Venosa (PZ), Località Pian di Camera.

Tel. 0972/31002, grifalcodellalucania@email.it

Macarico Vendita diretta e visita delle cantine su prenotazione

Barile, loc. Macarico (rivolgersi alla Locanda del Palazzo, 0972/771051), info@macaricovini.it

PIATTI E CUCINA DEL VULTURE: La cucina del Vulture si basa sui prodotti dell’orto, carni ovine e formaggio. Tra le paste, i cavatelli sono simili a gnocchi incavati con un dito e conditi con fagioli o sugo di pomodoro fresco e basilico, cacioricotta o cime di rapa. I ferretti sono invece maccheroncini bucati con un ferro sottile. Le lagagne, simili a spesse tagliatelle, si preparano con ceci e aglio, peperoncino, cotica di maiale. La marrunara è infine una pasta lunga tirata a mano e condita con ragù fatto in casa. Oltre ai lampascioni, sono poi immancabili anche i peperoni secchi detti crusche, fritti nell’olio, abbinati a uova strapazzate o a baccalà bollito. Tra gli insaccati la salsiccia è insaporita con peperoncino e finocchio selvatico e poi affumicata, mentre la soppressata è fatta con la carne più pregiata del maiale e poco grasso. I piatti di carne sono gli arrosti di agnello e capretto alla brace. Con la carne di pecora si fa il cutturiedd, un lesso cotto sul fuoco all’aperto, con verdure e aromi. Lo sfriscitiello al finocchio è invece una miscela di bocconcini di carne e patate. I dolci più caratteristici? Taralli coperti di glassa di zucchero, calzoncelli ripieni di crema di ceci e castagne, frittelle con zucchero e miele, crostate con sanguinaccio, biscotti con mandorle e vino cotto.

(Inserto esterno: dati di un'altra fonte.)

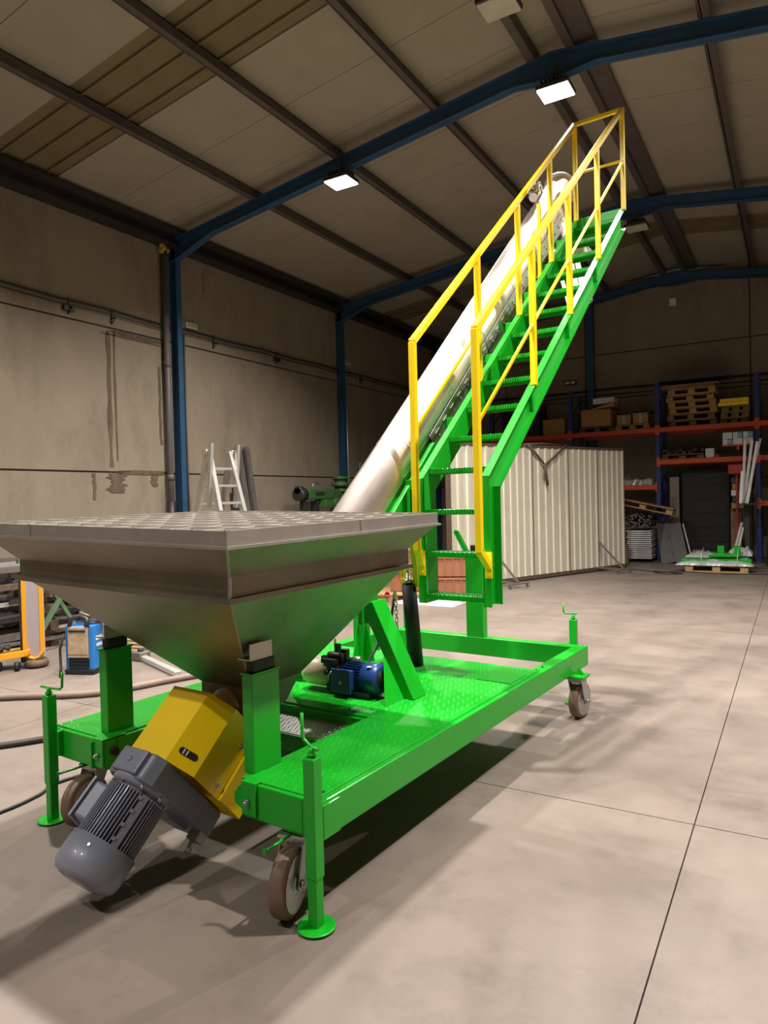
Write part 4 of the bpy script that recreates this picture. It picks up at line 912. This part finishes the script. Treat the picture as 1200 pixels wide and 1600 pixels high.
DP(MB().cyl((-8.2, 12.75, 1.95), (-8.2, 12.75, 2.02), .17, 20).cyl((-8.2, 12.75, 1.80), (-8.2, 12.75, 1.88), .19, 20).cyl((-8.2, 12.75, 1.68), (-8.2, 12.75, 1.74), .21, 20), 'column_collar')
DP(MB().box(-8.32, -8.08, 11.45, 12.7, 1.52, 1.74), 'arm', bevel=.03)
DP(MB().box(-8.07, -8.06, 11.65, 11.95, 1.63, 1.68), 'name_plate', DKST)
DP(MB().cyl((-8.2, 11.42, 1.63), (-8.2, 11.2, 1.63), .13, 18).cyl((-8.2, 11.35, 1.72), (-8.2, 11.2, 1.72), .08, 14), 'arm_motor', DKST)
DP(MB().cyl((-8.05, 12.3, 1.45), (-7.95, 12.3, 1.45), .10, 16).box(-8.3, -8.0, 11.9, 12.5, 1.34, 1.52), 'drill_head', MGREEN, bevel=.02)
DP(MB().box(-8.3, -8.1, 11.4, 11.46, -.1, 1.5).box(-8.3, -8.1, 11.75, 11.8, -.1, 1.5), 'support_leg', DKST)
DP(MB().tube([(-8.2, 11.7, 1.74), (-8.2, 11.75, 1.86), (-8.2, 11.85, 1.90), (-8.2, 11.95, 1.84)], .012, 8), 'lifting_hook', SILV)
DP(MB().box(-8.6, -7.8, 12.3, 13.2, -.1, .25), 'base')
tag(mt_, 'green radial drilling machine beside the second wall column', 'machine tool')

# --- scrap profiles, trestles, amber trolley, welder
rnd = random.Random(12)
lay = []
for i in range(30):
    layer = i//6; x = -8.85+(i % 6)*.235+rnd.uniform(-.03, .03); z = .14+layer*.19
    y0 = 4.6+rnd.uniform(-1, .3); L_ = min(rnd.uniform(3.0, 4.4), 7.75-y0); dx = rnd.uniform(-.06, .06); dz = 0
    q = MB(); a = Vector((x, y0, z)); b = Vector((x+dx, y0+L_, z+dz)); s1_ = rnd.choice((.05, .06, .08))
    if i % 3 == 0:
        q.bar(a, b, s1_, .01); off = Vector((s1_/2, 0, .03)); q.bar(a+off, b+off, .008, .06)
    else: q.bar(a, b, s1_, rnd.choice((.04, .06, .08)))
    T_(q, 'steel_profile', (MIDST, DKST, ALU if i % 2 else MIDST, RUST, PGREEN if i % 7 == 0 else MIDST)[i % 5], ('grey', 'dark', 'light grey', 'rusty', 'pale green' if i % 7 == 0 else 'dull grey')[i % 5]+' steel profile in the '+('bottom', 'second', 'third', 'fourth', 'top')[layer]+' layer of the heap, '+('nearest the wall', 'second from the wall', 'third from the wall', 'third from the open side', 'second from the open side', 'on the open side')[i % 6], 'steel profile', 'steel profiles heaped along the left wall')
for j in range(5):
    for i, y in enumerate((5.0, 6.0)):
        T_(MB().box(-8.98, -7.4, y-.05, y+.05, j*.19+(0 if j == 0 else -.005), j*.19+.1), 'timber_bearer', RUST, ('bottom', 'second', 'third', 'fourth', 'top')[j]+(' near' if i == 0 else ' far')+' timber bearer between the layers of the steel heap', 'bearer', 'timber bearers in the steel heap')
for i, (x, y, dx) in enumerate(((-7.2, 4.55, .42), (-6.95, 6.3, -.5), (-7.8, 3.5, .45))):
    q = MB().bar((x, y, .02), (x+dx*.2, y+dx*1.6, 1.05), .045, .045).bar((x+.05, y+dx*1.6, .02), (x+.0, y+.1, 1.0), .04, .04).bar((x, y-.1, 1.03), (x+.1, y+.9, 1.03), .05, .05)
    T_(q, 'green_trestle', PGREEN, ('pale green crossed trestle behind the amber trolley', 'pale green crossed trestle right of the amber trolley', 'pale green crossed trestle at the left edge')[i], 'trestle')
for i in range(9):
    a = Vector((-7.5-.08*(i % 3), 4.4+.18*i, .10+.09*((i*5) % 9))); b = a+Vector((.55+.04*(i % 4), 2.3, -.02*(i % 3)))
    T_(MB().bar(a, b, .05, .03+.02*(i % 2)), 'loose_profile', (MIDST, DKST, ALU, MIDST)[i % 4], ('grey', 'dark', 'pale', 'grey')[i % 4]+' loose profile slanting out of the heap, '+('lowest', 'second lowest', 'third lowest', 'fourth lowest', 'middle one', 'fourth highest', 'third highest', 'second highest', 'highest')[(i*5) % 9]+' of the slanting ones', 'steel profile', 'loose profiles on the open side of the heap')
rv = Vector((.862, .507, 0)); fv = Vector((-.507, .862, 0))
T_(MB().prism([(-6.95, 5.95, 0), (-6.25, 5.95, 0), (-6.4, 6.1, .55), (-6.95, 6.1, .47)], (0, .03, 0)), 'leaning_sheet', DKST, 'dark sheet panel leaning behind the blue welder', 'sheet')
for i in range(4): T_(MB().bar((-6.9+i*.05, 4.95+.17*i, .021), (-6.05+i*.05, 5.1+.17*i, .021), .07, .04), 'timber_offcut', WOODD, 'dusty timber offcut on the floor behind the blue welder', 'offcut', 'timber offcuts behind the welder')
tr = empty('amber_trolley', (-6.6, 4.25, 0), math.atan2(.507, .862)); 
MB().box(-.115, .095, -.03, .0, .10, .92).build('back_board', CARTG, tr, bevel=.01)
MB().box(-.15, -.115, -.02, .04, .05, .92).build('side_channel', DKST, tr)
q = MB().box(-.115, -.078, -.042, -.028, .14, .92).box(.06, .098, -.042, -.028, .16, .92).tube([(-.10, -.036, .145), (-.05, -.036, .10), (0, -.036, .09), (.05, -.036, .11), (.08, -.036, .16)], .016, 8)
q.build('amber_edge', CARTY, tr, bevel=.002)
MB().lathe((0, 0, .06), (0, 0, 1), [(-.05, .10), (-.03, .115), (.02, .10)], 20).build('foot', RUST, tr)
MB().bar((-.05, -.1, .16), (-.75, -.35, .10), .03, .06).bar((-.08, .1, .16), (-.8, -.05, .11), .03, .05).bar((-.06, -.12, .16), (-.06, .12, .16), .03, .05).build('deck_frame', CARTY, tr, bevel=.002)
MB().bar((-.1, 0, .17), (-.75, -.2, .12), .25, .01).build('deck_board', RUST, tr)
for x in (-.12, -.30): MB().cyl((x-.01, -.17, .045), (x+.03, -.16, .045), .045, 16).build('wheel', BLACK, tr)
tag(tr, 'amber-edged grey upright trolley at the left picture edge', 'trolley')
T_(MB().tube([tuple(Vector((-7.15, 4.1, 0))+Vector(p)) for p in ((0, 0, 1.0), (-.05, -.05, .92), (-.02, -.03, .78), (.05, 0, .7), (.06, .02, .5), (.03, 0, .3))], .03, 8), 'hanging_hose', HOSE, 'pale hose hanging over the trestle at the left edge', 'hose')
for i in range(6):
    T_(MB().lathe((-7.1+.07*i, 3.98+.03*(i % 3), .20+.02*(i % 2)), (.3, .2, 1), [(-.02, .03), (.02, .035)], 10), 'scrap_ring', DKST, 'small dark scrap fitting lying on the amber trolley frame', 'scrap', 'scrap on the trolley')
wd = empty('welding_machine', (-5.89, 4.22, 0), math.atan2(.507, .862)-R(8)); 
MB().box(-.145, .145, .01, .46, .04, .47).build('case', WBLUE, wd, bevel=.015)
MB().box(-.15, .15, -.005, .47, 0, .05).build('base_tray', BLACK, wd, bevel=.01)
MB().box(-.105, .10, -.015, .012, .19, .46).build('front_panel', WBEIGE, wd, bevel=.008)
MB().box(-.105, .10, -.012, .012, .165, .188).build('lower_lip', WBEIGE, wd, bevel=.004)
q = MB(); 
for i in range(3): q.box(-.105, .10, -.004, .012, .065+i*.032, .088+i*.032)
q.build('vent_slots', BLACK, wd)
MB().box(-.09, .08, -.02, -.014, .41, .43).build('label_strip', DKST, wd)
MB().box(.146, .15, .05, .2, .32, .36).box(.146, .15, .06, .16, .26, .29).build('white_decal', WHITE, wd)
MB().tube([(-.09, .0, .46), (-.08, .02, .53), (0, .05, .55), (.08, .02, .53), (.09, .0, .46)], .022, 10).build('handle', DKST, wd)
tag(wd, 'blue welding machine with dirty beige front and cable coil on top', 'welder')
q = MB()
wm = wd.matrix_world; Wm = Matrix.Translation((-5.89, 4.22, 0)) @ Matrix.Rotation(math.atan2(.507, .862)-R(8), 4, 'Z')
for k in range(3):
    pts = [Wm @ Vector((.02+.13*math.cos(t*.5)+.02*k, .2+.15*math.sin(t*.5), .50+.03*k+.02*math.sin(t))) for t in range(13)]
    q.tube(pts, .014, 7)
q.tube([Wm @ Vector(p) for p in ((.12, .2, .55), (.17, .15, .45), (.19, .12, .25), (.18, .1, .08))], .014, 7)
T_(q, 'welding_cable', MIDST, 'grey welding cable coiled on the blue welding machine', 'cable')
T_(MB().tube([(-6.0, 4.45, .47), (-6.2, 4.8, .62), (-6.45, 5.1, .85)], .012, 6), 'welding_lead', HOSE, 'thin pale lead rising from the welder to the heap', 'cable')
T_(MB().tube([(-5.99, 4.14, .40), (-6.03, 4.12, .25), (-6.01, 4.11, .08), (-5.95, 4.06, .015)], .012, 6), 'black_lead', CABLE, 'short black lead hanging on the left side of the welder', 'cable')
r = empty('lever_tool', (-5.4, 4.75, 0)); o_ = Vector((-5.4, 4.75, 0))
MB().bar((-5.80, 4.90, .03), (-4.95, 4.57, .03), .07, .05).build('arm', ALU, r, off=o_, bevel=.01); MB().box(-5.92, -5.78, 4.84, 4.98, .005, .09).build('jaw', MIDST, r, off=o_, bevel=.012); MB().cyl((-5.85, 4.91, .09), (-5.85, 4.91, .12), .03, 10).build('knob', DKST, r, off=o_)
tag(r, 'pale steel lever clamp lying on the floor under the hopper', 'clamp')
def smooth_path(pts, n=6):
    out = []; P_ = [Vector(p) for p in pts]
    for i in range(len(P_)-1):
        p0 = P_[max(i-1, 0)]; p1 = P_[i]; p2 = P_[i+1]; p3 = P_[min(i+2, len(P_)-1)]
        for k in range(n):
            t = k/n; out.append(.5*((2*p1)+(p2-p0)*t+(2*p0-5*p1+4*p2-p3)*t*t+(3*p1-p0-3*p2+p3)*t**3))
    out.append(P_[-1]); return out
T_(MB().tube(smooth_path([(-6.6, 2.6, .03), (-5.73, 3.35, .03), (-5.09, 3.8, .03), (-4.80, 4.5, .03), (-4.3, 5.6, .03), (-3.9, 6.6, .03)]), .028, 10), 'floor_hose', HOSE, 'thick grey-brown hose crossing the floor behind the near jack', 'hose')
T_(MB().tube(smooth_path([(-5.3, 2.0, .02), (-4.75, 2.5, .02), (-4.55, 2.72, .02), (-4.3, 3.1, .02), (-3.9, 3.6, .02), (-3.6, 4.6, .02), (-3.7, 6, .02)]), .022, 8), 'floor_cable', CABLE, 'dark cable at the left edge leading to the green left jack', 'cable')
T_(MB().tube(smooth_path([(-3.66, 1.6, .01), (-3.61, 2.09, .01), (-3.63, 2.32, .01), (-3.69, 2.52, .01), (-3.5, 3.0, .01), (-3.0, 3.5, .01)]), .009, 7), 'floor_cable', CABLE, 'thin black cable passing the foot of the left jack', 'cable')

VENOSA, LA CITTA’ DI ORAZIO :Costruita com’è su uno sperone vulcanico tra due valloni, Venosa, la città di Orazio, sembra quasi un’isola di pietra. Su tutto domina l‘imponente Castello Ducale, poderosa fortezza quattrocentesca che ospita il Museo archeologico. Ma il bello, preso il fresco sotto i portici della bella piazza antistante, è addentrarsi nel centro storico che la costeggia, un piccolo gioiello di architettura a cui il pulsare della vita quotidiana conferisce un tocco di autenticità. Ecco dunque, ovviamente, la casa di Orazio, con i suoi bellissimi mosaici, la stupenda chiesa della SS Trinità, con i suoi affreschi paleocristiani di scuola orientale e la spettacolare tomba di Roberto il Guiscardo d’Altavilla. Accanto, si apre il grande parco archeologico che testimonia da un lato il fasto dell’antica città romana e longobarda e contiene dall’altro la cosiddetta Incompiuta: una grande chiesa duecentesca mai portata a termine e costruita riutilizzando materiali ed epigrafi romani, longobardi ed ebraici che ne fanno un museo a cielo aperto. Nella cinquecentesca cattedrale cittadina, invece, vale la pena di visitare la cripta, con il cenotafio di Pirro del Balzo Orsini, signore di Venosa e costruttore del Castello.